Abstract

This essay examines transcripts from South Africa's Truth and Reconciliation Commission alongside literary and cinematic representations of the hearings and reflects on the challenges of confronting institutionalized racism through contemporary human rights discourse and its attendant modes of life narratives. The first section analyses the oral testimony of Ms Nomatise Tsobileyo – who spoke before the TRC's Human Rights Violations Committee in 1996. The second section then considers excerpts from and traces of Ms Tsobileyo's testimony in Antjie Krog's internationally renowned memoir Country of My Skull, and in the film based on Krog's book, In My Country. I argue that when eliciting and responding to testimony, the TRC tended to separate out bodily violence inflicted by the apartheid police from the witness's account of dispossession caused by apartheid laws and practices. When internationally marketed literary and cinematic representations reframe TRC testimonies by emphasizing the horrors inflicted on black bodies on the one hand and the guilt experienced by white characters on the other, they contribute to the commodification of mourning by further isolating stories of spectacular violence from their basis in institutionalized racism.

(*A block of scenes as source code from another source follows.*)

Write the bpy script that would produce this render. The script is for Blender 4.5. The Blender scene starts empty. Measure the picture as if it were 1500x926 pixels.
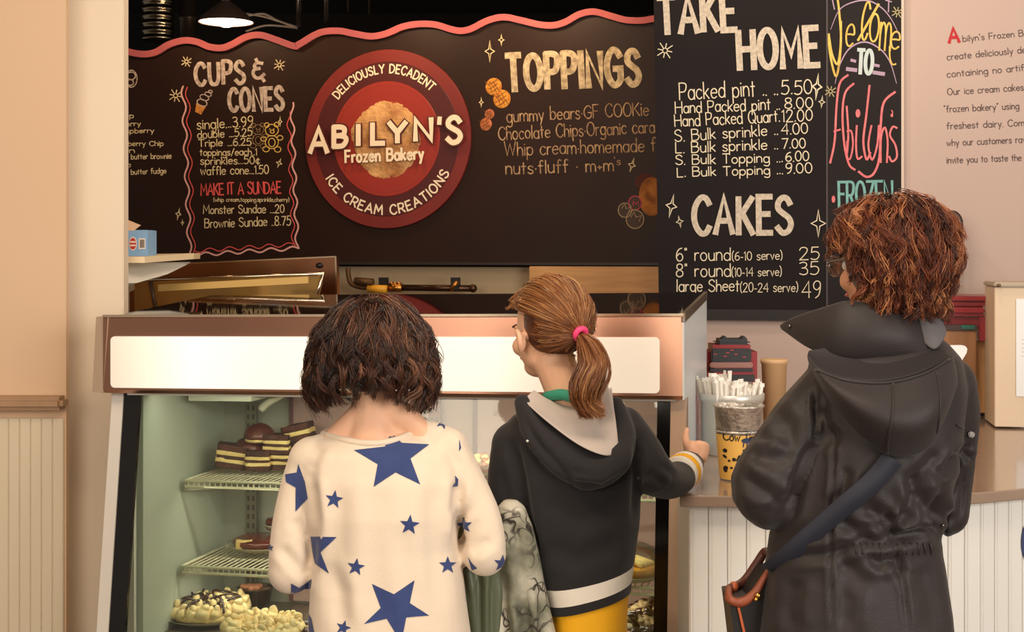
import bpy, bmesh, math, random
import numpy as np
from mathutils import Vector, Matrix, noise
from mathutils.bvhtree import BVHTree
random.seed(4); rng = np.random.default_rng(4)
SC = bpy.context.scene
COL = SC.collection
# ------------------------------------------------------------------ camera
F = 50/36*1500; CX, HY, CZ = 750.0, 370.0, 1.46      # focal length in pixels, eye height
cam = bpy.data.cameras.new('camera'); cam.lens = 50; cam.sensor_width = 36
cam.shift_y = -(463-HY)/1500; cam.clip_start = .05
co = bpy.data.objects.new('camera', cam); COL.objects.link(co)
co.location = (0, 0, CZ); co.rotation_euler = (math.pi/2, 0, 0); SC.camera = co
# ------------------------------------------------------------------ world, lights, exposure
SC.view_settings.view_transform = 'Standard'; SC.view_settings.look = 'None'
SC.view_settings.gamma = 1; SC.view_settings.exposure = 0.35; SC.view_settings.use_curve_mapping = False
W = bpy.data.worlds.new('world'); SC.world = W; W.use_nodes = True
W.node_tree.nodes['Background'].inputs[0].default_value = (1.0, .82, .66, 1)
W.node_tree.nodes['Background'].inputs[1].default_value = .30
def area(name, loc, target, sx, sy, power, col):
    l = bpy.data.lights.new(name, 'AREA'); l.shape = 'RECTANGLE'; l.size = sx; l.size_y = sy
    l.energy = power; l.color = col
    o = bpy.data.objects.new(name, l); COL.objects.link(o); o.location = loc
    o.rotation_euler = (Vector(target)-Vector(loc)).to_track_quat('-Z', 'Y').to_euler(); return o
area('shop_window_light', (3.3, -1.4, 2.1), (.2, 3.6, .9), 2.4, 2.0, 150, (1, .95, .89))
area('warm_fill_light', (-2.2, -1.6, 2.3), (-.6, 3.6, 1.0), 2.2, 1.6, 66, (1, .87, .73))  # added warm fill from the left, not a real window
area('ceiling_light', (.1, 1.8, 3.2), (.2, 3.4, 0), 1.6, 1.0, 26, (1, .86, .70))
def pt(name, loc, power, col=(1, .66, .36), r=.05):
    l = bpy.data.lights.new(name, 'POINT'); l.energy = power; l.color = col; l.shadow_soft_size = r
    o = bpy.data.objects.new(name, l); COL.objects.link(o); o.location = loc; return o
pt('kitchen_lamp', (-1.5, 6.05, 2.62), 9); pt('kitchen_lamp', (-.62, 5.75, 2.62), 10); pt('kitchen_lamp', (.02, 5.6, 2.62), 11); pt('kitchen_lamp', (.55, 4.3, 2.7), 12, (1, .8, .6))
pt('shop_lamp', (-1.05, 1.9, 2.9), 16, (1, .72, .42), .07); pt('shop_lamp', (-.12, 1.7, 2.9), 16, (1, .72, .42), .07)
pt('kitchen_lamp', (1.25, 4.0, 2.6), 15, (1, .82, .66))

# ------------------------------------------------------------------ helpers
def lin(c):
    return tuple(((v/255)/12.92 if v/255 <= .04045 else ((v/255+.055)/1.055)**2.4) for v in c)+(1,)
MATS = {}
def mat(name, c, rough=.6, metal=0, c2=None, nscale=8, bump=0, bscale=60, emit=0, spec=.5, coat=0, stretch=None, sheen=0, detail=3):
    if name in MATS: return MATS[name]
    m = bpy.data.materials.new(name); m.use_nodes = True; N = m.node_tree.nodes; L = m.node_tree.links
    b = N['Principled BSDF']; b.inputs['Base Color'].default_value = lin(c); b.inputs['Roughness'].default_value = rough
    b.inputs['Metallic'].default_value = metal; b.inputs['Specular IOR Level'].default_value = spec
    b.inputs['Coat Weight'].default_value = coat; b.inputs['Sheen Weight'].default_value = sheen
    tc = N.new('ShaderNodeTexCoord'); src = tc.outputs['Object']
    if stretch:
        mp = N.new('ShaderNodeMapping'); mp.inputs['Scale'].default_value = stretch; L.new(src, mp.inputs[0]); src = mp.outputs[0]
    if c2:
        n = N.new('ShaderNodeTexNoise'); n.inputs['Scale'].default_value = nscale; n.inputs['Detail'].default_value = detail; L.new(src, n.inputs['Vector'])
        r = N.new('ShaderNodeValToRGB'); r.color_ramp.elements[0].position = .35; r.color_ramp.elements[1].position = .65
        r.color_ramp.elements[0].color = lin(c); r.color_ramp.elements[1].color = lin(c2)
        L.new(n.outputs[0], r.inputs[0]); L.new(r.outputs[0], b.inputs['Base Color'])
    if bump:
        n = N.new('ShaderNodeTexNoise'); n.inputs['Scale'].default_value = bscale; n.inputs['Detail'].default_value = 4; L.new(src, n.inputs['Vector'])
        k = N.new('ShaderNodeBump'); k.inputs['Strength'].default_value = bump; k.inputs['Distance'].default_value = .004
        L.new(n.outputs[0], k.inputs['Height']); L.new(k.outputs[0], b.inputs['Normal'])
    if emit:
        b.inputs['Emission Color'].default_value = lin(c); b.inputs['Emission Strength'].default_value = emit
    MATS[name] = m; return m
def glass(name, tint=(255, 255, 255), refl=.08, rough=.02):
    if name in MATS: return MATS[name]
    m = bpy.data.materials.new(name); m.use_nodes = True; N = m.node_tree.nodes; L = m.node_tree.links
    N.remove(N['Principled BSDF']); t = N.new('ShaderNodeBsdfTransparent'); t.inputs[0].default_value = lin(tint)
    g = N.new('ShaderNodeBsdfGlossy'); g.inputs['Roughness'].default_value = rough
    fr = N.new('ShaderNodeLayerWeight'); fr.inputs[0].default_value = .3
    mr = N.new('ShaderNodeMapRange'); mr.inputs[3].default_value = refl; mr.inputs[4].default_value = .8
    L.new(fr.outputs['Fresnel'], mr.inputs[0]); x = N.new('ShaderNodeMixShader'); L.new(mr.outputs[0], x.inputs[0])
    L.new(t.outputs[0], x.inputs[1]); L.new(g.outputs[0], x.inputs[2]); L.new(x.outputs[0], N['Material Output'].inputs[0])
    MATS[name] = m; return m

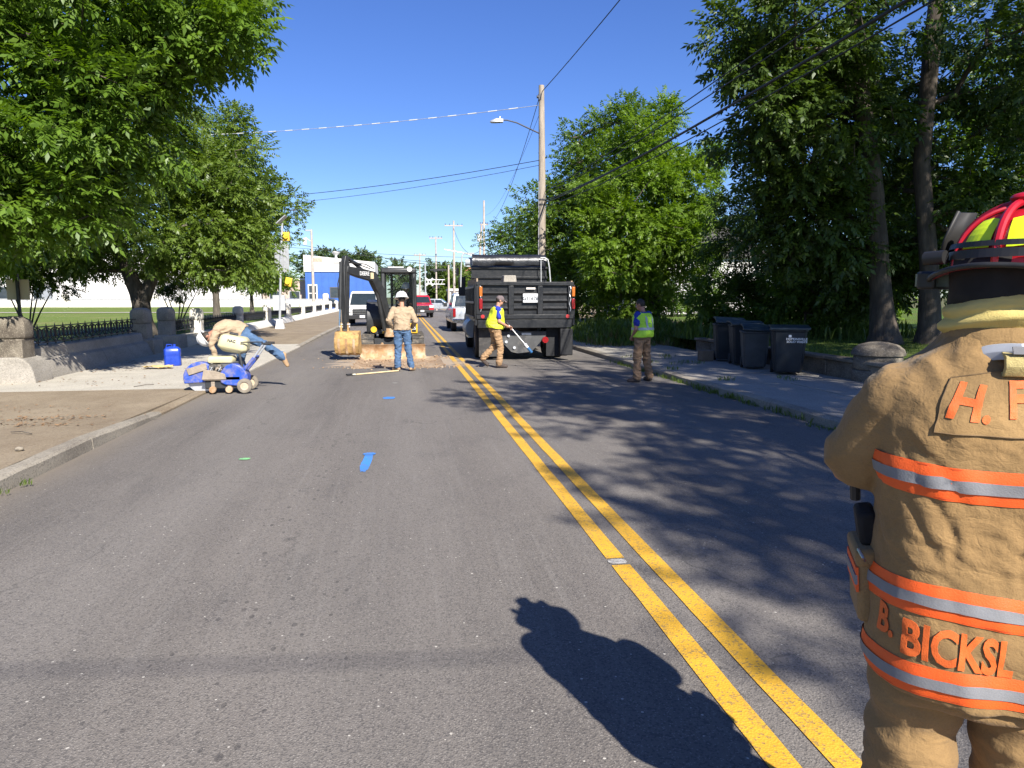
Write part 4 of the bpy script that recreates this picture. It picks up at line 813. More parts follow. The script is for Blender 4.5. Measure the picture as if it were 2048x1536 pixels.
# ================================================================ vehicles
TYRE = M("tyre", (.016, .016, .017), .85, .3, 20, bs=.3, bscale=50); RIM = M("rim_grey", (.35, .35, .36), .4, .2, 8, metal=.7); CHROME = M("chrome", (.55, .56, .58), .15, .1, 5, metal=1)
GLASS = M("car_glass", (.02, .028, .03), .06, .15, 2, spec=.9); REDL = M("red_lens", (.22, .008, .01), .2, .2, 20); ORL = M("orange_lens", (.40, .11, .012), .25, .2, 20); CLEARL = M("clear_lens", (.6, .6, .58), .12, .1, 20)
def wheel(parent, c, r, w, rim=RIM, name="wheel", tyre=None):
    mb = MB(); m = Matrix.Rotation(R(90), 3, 'Y'); prof = [(r*.55, -w/2), (r*.86, -w/2), (r*.97, -w*.42), (r, -w*.25), (r, w*.25), (r*.97, w*.42), (r*.86, w/2), (r*.55, w/2)]
    mb.lathe(prof, c, 24, m); o = mb.build(name, tyre or TYRE, parent); k = MB(); k.lathe([(.02, -w*.30), (r*.3, -w*.30), (r*.34, -w*.22), (r*.50, -w*.25), (r*.585, -w*.42), (r*.585, w*.42), (r*.5, w*.25), (r*.3, w*.30), (.02, w*.30)], c, 20, m, cap=True); k.build("rim", rim, o); return o
def pickup(label, loc, rz, paint, cat="pickup truck", bed=True, roof=1.88, group=None):
    """front faces local -Y"""
    t = thing("pickup_truck" if bed else "parked_car", label, cat, loc, rz, group); L = 5.5; w = .97
    side = [(-2.7, .45), (-2.74, .78), (-2.68, 1.05), (-1.35, 1.16), (-1.25, 1.18), (2.72, 1.2), (2.75, .5), (2.2, .42), (-2.2, .42)] if bed else [(-2.2, .35), (-2.25, .6), (-2.15, .82), (-1.0, .95), (1.6, .98), (2.2, .9), (2.25, .45), (2.0, .33)]
    mb = MB(); rings = []
    for x, k in ((-w, .94), (-w*.94, 1.0), (w*.94, 1.0), (w, .94)): rings.append([(x, y*(1 if abs(x) < w*.95 else .985), .42+(z-.42)*k) for y, z in side])
    mb.loft(rings); mb.build("body", paint, t, .03)
    a0, a1, b0, b1 = (-1.35, -.72, 1.25, 1.05) if bed else (-1.0, -.35, 1.55, .95); zb = 1.17 if bed else .95; zt = roof
    c = MB(); c.loft([[(-w*.93, a0, zb), (w*.93, a0, zb), (w*.93, b0, zb), (-w*.93, b0, zb)], [(-w*.78, a1, zt-.06), (w*.78, a1, zt-.06), (w*.78, b1, zt-.06), (-w*.78, b1, zt-.06)], [(-w*.7, a1+.12, zt), (w*.7, a1+.12, zt), (w*.7, b1-.1, zt), (-w*.7, b1-.1, zt)]]); c.build("cab", paint, t, .03)
    e = .006
    def lerpq(z, y0, y1): k = (z-zb)/(zt-.06-zb); return y0+(y1-y0)*k
    za, zc = zb+.05, zt-.13
    def wx(z): k = (z-zb)/(zt-.06-zb); return w*.93+(w*.78-w*.93)*k
    f_ = MB(); f_.add([(-wx(za)+.09, lerpq(za, a0, a1)-.012, za), (wx(za)-.09, lerpq(za, a0, a1)-.012, za), (wx(zc)-.08, lerpq(zc, a0, a1)-.012, zc), (-wx(zc)+.08, lerpq(zc, a0, a1)-.012, zc)], [(0, 1, 2, 3)]); f_.build("windscreen", GLASS, t)
    f_ = MB(); f_.add([(-wx(za)+.12, lerpq(za, b0, b1)+.012, za), (wx(za)-.12, lerpq(za, b0, b1)+.012, za), (wx(zc)-.1, lerpq(zc, b0, b1)+.012, zc), (-wx(zc)+.1, lerpq(zc, b0, b1)+.012, zc)], [(0, 3, 2, 1)]); f_.build("rear_window", GLASS, t)
    for s in (-1, 1):
        m_ = (a0+b0)/2+.1
        for q0, q1, nm in ((a0+.28, m_-.04, "side_window"), (m_+.04, b0-.2, "side_window")):
            f_ = MB(); f_.add([(s*(wx(za)+e), q0, za), (s*(wx(za)+e), q1, za), (s*(wx(zc)+e), lerpq(zc, q1, q1-(.1 if q1 > m_ else 0)), zc), (s*(wx(zc)+e), max(q0, lerpq(zc, a0, a1)+.1), zc)], [(0, 1, 2, 3)]); f_.build(nm, GLASS, t)
        MB().box((s*(w+.12), a0+.35, zb+.12), (.2, .09, .2)).build("mirror", BLK, t, .02)
        hy = side[1][0]-.02
        MB().box((s*w*.78, hy+.02, .92 if bed else .66), (w*.36, .08, .22 if bed else .13)).build("headlight", CLEARL, t, .02)
        MB().box((s*w*.90, side[-3][0]+(.03 if bed else .05), .95 if bed else .7), (.14, .05, .42 if bed else .18)).build("tail_light", REDL, t, .01)
        for y in ((-1.75, 1.65) if bed else (-1.4, 1.35)): wheel(t, (s*(w-.13), y, .39 if bed else .32), .39 if bed else .32, .26)
    g = MB().box((0, side[1][0]-.01, .84 if bed else .58), (w*1.15, .06, .32 if bed else .14)).build("grille", BLK, t, .01)
    for i in range(3): MB().box((0, side[1][0]-.045, (.74 if bed else .54)+.1*i*(1 if bed else .4)), (w*1.1, .02, .02)).build("grille_bar", CHROME, g)
    MB().box((0, side[0][0]-.05, .52 if bed else .40), (w*1.98, .16, .24 if bed else .2)).build("front_bumper", BLK, t, .03); MB().box((0, side[-3][0]+.06, .55 if bed else .42), (w*1.95, .14, .2)).build("rear_bumper", CHROME if bed else paint, t, .03)
    MB().box((0, side[0][0]-.14, .56 if bed else .45), (.3, .01, .15)).build("number_plate", WHP, t)
    if bed: MB().bb(-w*.85, w*.85, 1.35, 2.66, 1.195, 1.21).build("bed_cover", BLK, t)
    return t
CARW = M("white_car_paint", (.62, .62, .61), .25, .05, 2, coat=.5); CARR = M("red_car_paint", (.42, .018, .03), .22, .1, 2, coat=.6); CARS = M("silver_car_paint", (.42, .44, .46), .28, .08, 2, metal=.4, coat=.5); CARB = M("dark_car_paint", (.03, .035, .05), .25, .15, 2, coat=.5); CARU = M("blue_car_paint", (.03, .07, .25), .25, .15, 2, coat=.5)
pickup("white pickup truck facing the camera behind the excavator", (-2.35, 45.5, 0), 0, CARW, roof=2.05)
pickup("red pickup truck facing the camera beyond the excavator cab", (1.45, 62, 0), 3, CARR, roof=1.85)
pickup("silver white pickup seen from behind, past the truck's left side", (3.35, 37.5, 0), 180, CARS, roof=1.9)
pickup("light coloured car beside the shed behind the red pickup", (4.2, 84, 0), 80, CARS, "car", False, 1.5)
for i, (x, y, rz, pm, lb_) in enumerate(((-14.6, 101, 90, CARU, "blue parked car in front of the pale brick building"), (-9.8, 103, 90, CARB, "dark parked car at the foot of the blue building"), (-19.5, 102, 90, CARS, "silver parked car, leftmost of the row by the park"), (-6.2, 104, 84, CARU, "blue and white parked car under the blue building window"))): pickup(lb_, (x, y, 0), rz, pm, "car", False, 1.5)
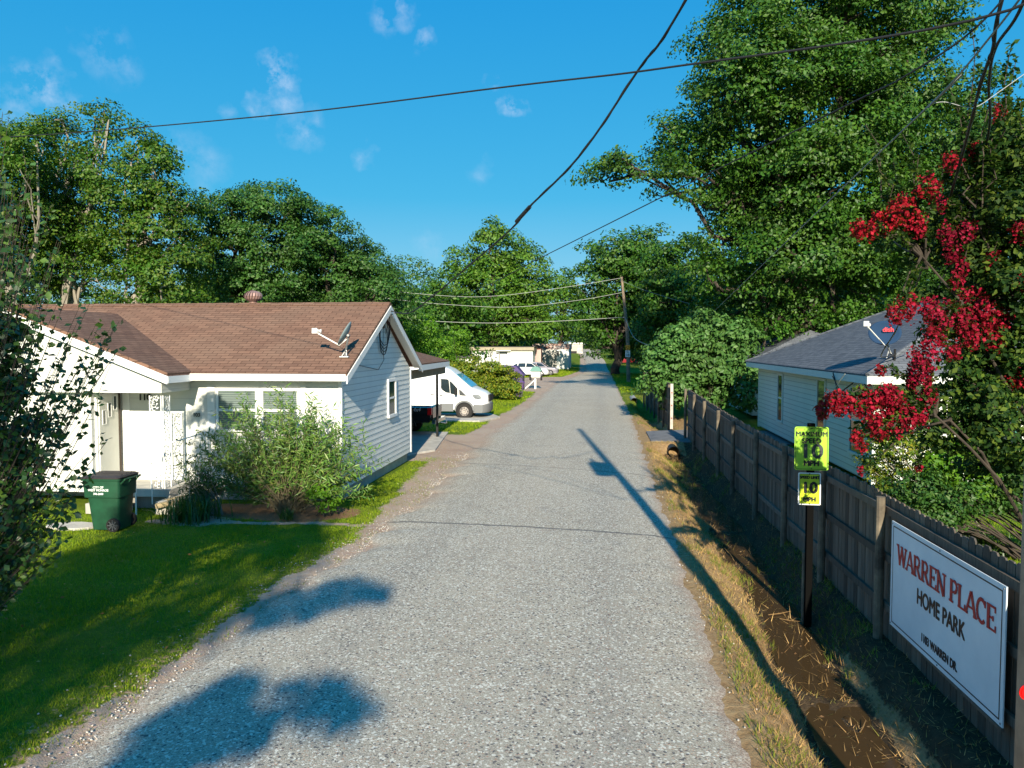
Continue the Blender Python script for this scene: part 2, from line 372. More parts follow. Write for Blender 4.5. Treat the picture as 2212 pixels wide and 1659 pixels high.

In My Country, in particular, illustrates how commodified life narratives circulating in a neoliberal world order privatize racism when they address it primarily in terms of bodily rights violations requiring the admission of white guilt and a process of interpersonal reconciliation. What is increasingly obscured through these successive attempts at reframing TRC testimony is the economic inequality created by systematic dispossession and impoverishment of the majority of South Africans, the effects of which outlive the formal end of apartheid rule.